Oil Prices Have Been Falling Throughout 2024 — But Saudi Arabia, Weak Chinese Stimulus, and Ailing Demand Could Drive a Further Drop

Oil is a volatile asset, often moving at the whims of traders — impacted by supply concerns, political events, and more. Throughout 2024, oil prices have been all over the place — starting the year around $70 before reaching $87 by April. But since then, it’s been in a steady decline.

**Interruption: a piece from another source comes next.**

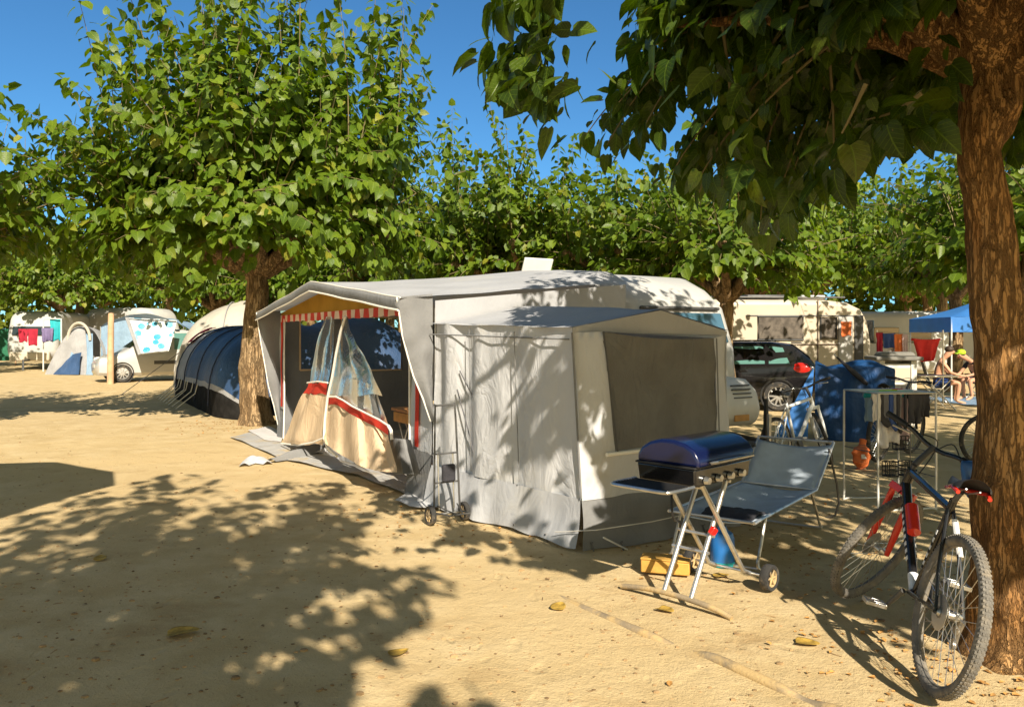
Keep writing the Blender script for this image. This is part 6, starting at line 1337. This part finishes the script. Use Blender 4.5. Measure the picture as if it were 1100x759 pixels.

Not a well-oiled machine: As it turns out, geopolitical tensions in the Middle East, which had been fueling the precious energy commodity’s wild swings earlier this year, have been overshadowed by weaker demand from China, consistently strong US production, and ongoing supply cuts from OPEC+. As such, oil prices hit a new low for the year recently, with crude futures testing $65 in September. But as oil nears correction territory, further declines could be on the horizon.
Lower crude valuations could mean cheaper gas for consumers during the holidays, potentially reducing costs across the economy and even leading to a cooler inflation report. However, lower price points will likely hurt domestic energy giants, which are already expected to be the worst-performing sector in the upcoming earnings season.
Alternatively, a bounce: Reduced oil prices would also be bad for producers in the OPEC+ cartel, which had resisted increasing output despite worsening demand. But as oil costs have reminded us repeatedly this year, anything can happen — from geopolitical tensions to election uncertainty and weather events. However, without a catalyst to wake them, oil prices are looking down, not up.